## SOURCE MATERIAL
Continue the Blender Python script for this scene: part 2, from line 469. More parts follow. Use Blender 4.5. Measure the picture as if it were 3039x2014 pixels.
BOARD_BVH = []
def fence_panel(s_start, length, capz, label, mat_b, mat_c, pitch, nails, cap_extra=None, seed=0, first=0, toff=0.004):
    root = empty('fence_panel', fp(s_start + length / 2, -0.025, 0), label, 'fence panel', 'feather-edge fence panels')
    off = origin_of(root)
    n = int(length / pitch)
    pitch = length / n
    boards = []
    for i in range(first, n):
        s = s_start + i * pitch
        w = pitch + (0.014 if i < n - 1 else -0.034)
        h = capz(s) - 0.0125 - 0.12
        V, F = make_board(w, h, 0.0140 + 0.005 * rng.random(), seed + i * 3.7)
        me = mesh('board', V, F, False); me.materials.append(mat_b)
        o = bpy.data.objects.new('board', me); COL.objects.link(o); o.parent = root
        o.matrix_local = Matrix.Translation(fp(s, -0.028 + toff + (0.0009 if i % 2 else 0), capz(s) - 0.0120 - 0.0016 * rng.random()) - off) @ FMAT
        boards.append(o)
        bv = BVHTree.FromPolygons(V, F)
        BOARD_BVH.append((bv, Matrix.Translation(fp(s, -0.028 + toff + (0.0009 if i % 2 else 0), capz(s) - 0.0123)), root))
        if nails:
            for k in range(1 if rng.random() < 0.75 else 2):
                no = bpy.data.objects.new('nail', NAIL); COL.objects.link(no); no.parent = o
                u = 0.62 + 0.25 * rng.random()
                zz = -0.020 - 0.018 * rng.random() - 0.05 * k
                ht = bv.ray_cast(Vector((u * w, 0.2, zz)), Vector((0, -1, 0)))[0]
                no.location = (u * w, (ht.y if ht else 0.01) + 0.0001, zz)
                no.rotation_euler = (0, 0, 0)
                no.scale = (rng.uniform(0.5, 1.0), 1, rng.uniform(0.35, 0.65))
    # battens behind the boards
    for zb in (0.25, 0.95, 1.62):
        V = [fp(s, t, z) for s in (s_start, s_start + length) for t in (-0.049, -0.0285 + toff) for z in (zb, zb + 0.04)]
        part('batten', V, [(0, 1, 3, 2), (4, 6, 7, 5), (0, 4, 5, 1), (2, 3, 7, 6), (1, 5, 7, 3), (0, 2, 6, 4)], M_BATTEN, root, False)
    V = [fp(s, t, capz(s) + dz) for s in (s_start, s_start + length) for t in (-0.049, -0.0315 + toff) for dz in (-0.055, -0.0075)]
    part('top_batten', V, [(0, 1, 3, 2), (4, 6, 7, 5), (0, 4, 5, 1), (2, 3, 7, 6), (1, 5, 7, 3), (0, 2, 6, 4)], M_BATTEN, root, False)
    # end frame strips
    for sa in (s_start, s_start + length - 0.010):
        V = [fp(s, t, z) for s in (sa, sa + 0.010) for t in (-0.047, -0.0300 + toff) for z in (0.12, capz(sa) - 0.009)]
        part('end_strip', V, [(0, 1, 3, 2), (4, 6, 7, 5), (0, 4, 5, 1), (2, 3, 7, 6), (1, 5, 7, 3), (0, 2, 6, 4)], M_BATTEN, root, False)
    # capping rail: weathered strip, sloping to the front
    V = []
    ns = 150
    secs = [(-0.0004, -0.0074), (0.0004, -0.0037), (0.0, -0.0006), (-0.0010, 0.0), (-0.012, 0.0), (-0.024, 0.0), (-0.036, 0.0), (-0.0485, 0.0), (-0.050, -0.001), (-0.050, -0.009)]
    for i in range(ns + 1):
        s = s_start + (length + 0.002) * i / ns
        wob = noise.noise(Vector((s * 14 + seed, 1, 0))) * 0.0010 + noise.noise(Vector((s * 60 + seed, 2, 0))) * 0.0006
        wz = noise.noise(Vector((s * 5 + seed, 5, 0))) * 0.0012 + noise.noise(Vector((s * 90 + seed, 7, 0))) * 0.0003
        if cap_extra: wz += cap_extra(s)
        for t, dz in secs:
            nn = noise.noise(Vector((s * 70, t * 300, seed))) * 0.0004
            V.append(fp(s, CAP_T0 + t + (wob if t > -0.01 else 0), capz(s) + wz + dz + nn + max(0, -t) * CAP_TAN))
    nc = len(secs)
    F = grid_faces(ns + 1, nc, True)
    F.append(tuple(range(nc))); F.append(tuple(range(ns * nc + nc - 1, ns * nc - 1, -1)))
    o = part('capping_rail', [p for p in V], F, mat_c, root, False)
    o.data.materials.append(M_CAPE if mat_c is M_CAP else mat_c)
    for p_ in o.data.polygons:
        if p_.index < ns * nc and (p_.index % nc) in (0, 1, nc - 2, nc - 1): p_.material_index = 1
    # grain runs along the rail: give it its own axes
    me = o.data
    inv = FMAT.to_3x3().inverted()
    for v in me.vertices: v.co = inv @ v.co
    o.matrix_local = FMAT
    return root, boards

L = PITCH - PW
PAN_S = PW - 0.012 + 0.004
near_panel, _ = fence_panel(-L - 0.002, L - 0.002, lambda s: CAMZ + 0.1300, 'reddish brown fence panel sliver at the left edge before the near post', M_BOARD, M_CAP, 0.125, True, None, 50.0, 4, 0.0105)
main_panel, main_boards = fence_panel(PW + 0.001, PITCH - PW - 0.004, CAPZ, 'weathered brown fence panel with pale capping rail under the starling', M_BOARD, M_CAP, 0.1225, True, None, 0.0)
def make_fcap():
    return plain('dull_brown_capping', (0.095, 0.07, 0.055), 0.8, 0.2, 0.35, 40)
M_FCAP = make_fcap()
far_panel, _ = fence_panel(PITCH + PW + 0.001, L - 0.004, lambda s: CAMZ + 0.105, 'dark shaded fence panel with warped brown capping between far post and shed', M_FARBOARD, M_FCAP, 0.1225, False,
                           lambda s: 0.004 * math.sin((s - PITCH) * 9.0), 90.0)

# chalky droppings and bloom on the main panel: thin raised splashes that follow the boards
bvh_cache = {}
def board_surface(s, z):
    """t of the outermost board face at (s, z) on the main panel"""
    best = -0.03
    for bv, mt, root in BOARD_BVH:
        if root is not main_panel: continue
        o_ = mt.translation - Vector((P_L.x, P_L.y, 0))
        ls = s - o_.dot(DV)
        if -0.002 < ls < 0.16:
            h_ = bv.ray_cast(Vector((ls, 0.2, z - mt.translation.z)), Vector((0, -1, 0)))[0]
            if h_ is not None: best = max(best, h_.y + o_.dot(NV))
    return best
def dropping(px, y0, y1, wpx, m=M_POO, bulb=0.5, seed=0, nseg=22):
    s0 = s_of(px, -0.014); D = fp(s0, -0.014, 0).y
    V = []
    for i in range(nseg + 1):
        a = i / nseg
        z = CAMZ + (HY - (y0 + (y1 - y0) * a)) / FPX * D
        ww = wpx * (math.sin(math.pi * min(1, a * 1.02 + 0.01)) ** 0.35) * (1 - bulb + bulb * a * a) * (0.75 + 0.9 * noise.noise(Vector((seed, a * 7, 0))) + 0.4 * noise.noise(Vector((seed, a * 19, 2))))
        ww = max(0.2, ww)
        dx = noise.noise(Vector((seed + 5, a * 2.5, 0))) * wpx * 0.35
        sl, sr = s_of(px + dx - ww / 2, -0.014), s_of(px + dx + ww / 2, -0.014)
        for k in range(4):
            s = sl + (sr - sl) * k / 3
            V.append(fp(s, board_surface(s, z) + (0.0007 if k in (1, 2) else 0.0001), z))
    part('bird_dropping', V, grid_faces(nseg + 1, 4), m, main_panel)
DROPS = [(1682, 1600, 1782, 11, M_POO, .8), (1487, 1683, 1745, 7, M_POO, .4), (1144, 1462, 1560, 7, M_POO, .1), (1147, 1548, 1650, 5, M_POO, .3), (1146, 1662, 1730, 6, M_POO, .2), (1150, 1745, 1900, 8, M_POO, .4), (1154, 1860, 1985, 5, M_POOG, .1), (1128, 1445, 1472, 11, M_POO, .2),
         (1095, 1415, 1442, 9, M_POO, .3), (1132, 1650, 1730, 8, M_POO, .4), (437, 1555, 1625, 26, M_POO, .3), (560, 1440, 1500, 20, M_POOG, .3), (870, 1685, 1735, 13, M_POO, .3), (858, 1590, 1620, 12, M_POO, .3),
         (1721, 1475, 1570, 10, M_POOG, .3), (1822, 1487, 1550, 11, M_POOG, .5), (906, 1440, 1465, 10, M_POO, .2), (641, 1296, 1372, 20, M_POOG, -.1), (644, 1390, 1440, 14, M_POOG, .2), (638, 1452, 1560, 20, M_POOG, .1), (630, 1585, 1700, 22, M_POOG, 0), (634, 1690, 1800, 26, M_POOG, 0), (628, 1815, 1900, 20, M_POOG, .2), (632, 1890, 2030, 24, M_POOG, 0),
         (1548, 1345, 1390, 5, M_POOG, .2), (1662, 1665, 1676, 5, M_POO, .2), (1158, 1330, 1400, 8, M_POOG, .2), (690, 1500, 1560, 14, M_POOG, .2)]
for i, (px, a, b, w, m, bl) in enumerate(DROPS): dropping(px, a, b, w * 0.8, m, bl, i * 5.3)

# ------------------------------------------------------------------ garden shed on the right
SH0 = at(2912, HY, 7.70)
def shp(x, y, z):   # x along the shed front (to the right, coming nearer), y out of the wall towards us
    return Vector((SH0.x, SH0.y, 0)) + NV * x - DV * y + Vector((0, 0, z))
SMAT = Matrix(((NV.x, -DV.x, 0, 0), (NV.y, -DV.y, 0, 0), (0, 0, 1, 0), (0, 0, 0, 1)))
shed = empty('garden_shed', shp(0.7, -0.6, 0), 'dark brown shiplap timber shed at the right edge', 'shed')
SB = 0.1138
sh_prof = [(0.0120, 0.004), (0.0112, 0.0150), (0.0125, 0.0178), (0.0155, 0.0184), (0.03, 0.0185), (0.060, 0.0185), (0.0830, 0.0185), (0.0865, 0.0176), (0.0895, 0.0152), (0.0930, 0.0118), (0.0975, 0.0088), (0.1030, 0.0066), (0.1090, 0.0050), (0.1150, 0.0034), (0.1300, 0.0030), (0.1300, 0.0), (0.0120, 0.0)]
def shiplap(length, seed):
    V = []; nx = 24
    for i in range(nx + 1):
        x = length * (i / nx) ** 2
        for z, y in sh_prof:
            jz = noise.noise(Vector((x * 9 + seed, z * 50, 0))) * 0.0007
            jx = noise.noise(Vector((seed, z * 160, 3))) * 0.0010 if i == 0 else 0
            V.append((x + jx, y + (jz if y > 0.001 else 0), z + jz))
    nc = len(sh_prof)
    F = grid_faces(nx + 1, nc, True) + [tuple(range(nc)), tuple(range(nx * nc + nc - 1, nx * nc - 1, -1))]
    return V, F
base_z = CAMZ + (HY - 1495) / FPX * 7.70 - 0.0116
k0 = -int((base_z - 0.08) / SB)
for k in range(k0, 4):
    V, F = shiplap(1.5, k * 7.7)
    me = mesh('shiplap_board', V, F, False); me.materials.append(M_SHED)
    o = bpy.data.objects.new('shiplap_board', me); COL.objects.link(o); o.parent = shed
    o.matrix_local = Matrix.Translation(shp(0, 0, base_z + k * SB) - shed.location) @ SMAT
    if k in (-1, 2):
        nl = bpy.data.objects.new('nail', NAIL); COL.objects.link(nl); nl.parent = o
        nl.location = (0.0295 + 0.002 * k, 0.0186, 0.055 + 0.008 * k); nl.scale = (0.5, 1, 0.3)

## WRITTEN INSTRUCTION
Repeat, character for character, the lines of the material above from the line with "far_panel, _ = fence_panel(PITCH" through the line with "lambda s: 0.004".

## WRITTEN REPLY
far_panel, _ = fence_panel(PITCH + PW + 0.001, L - 0.004, lambda s: CAMZ + 0.105, 'dark shaded fence panel with warped brown capping between far post and shed', M_FARBOARD, M_FCAP, 0.1225, False,
                           lambda s: 0.004 * math.sin((s - PITCH) * 9.0), 90.0)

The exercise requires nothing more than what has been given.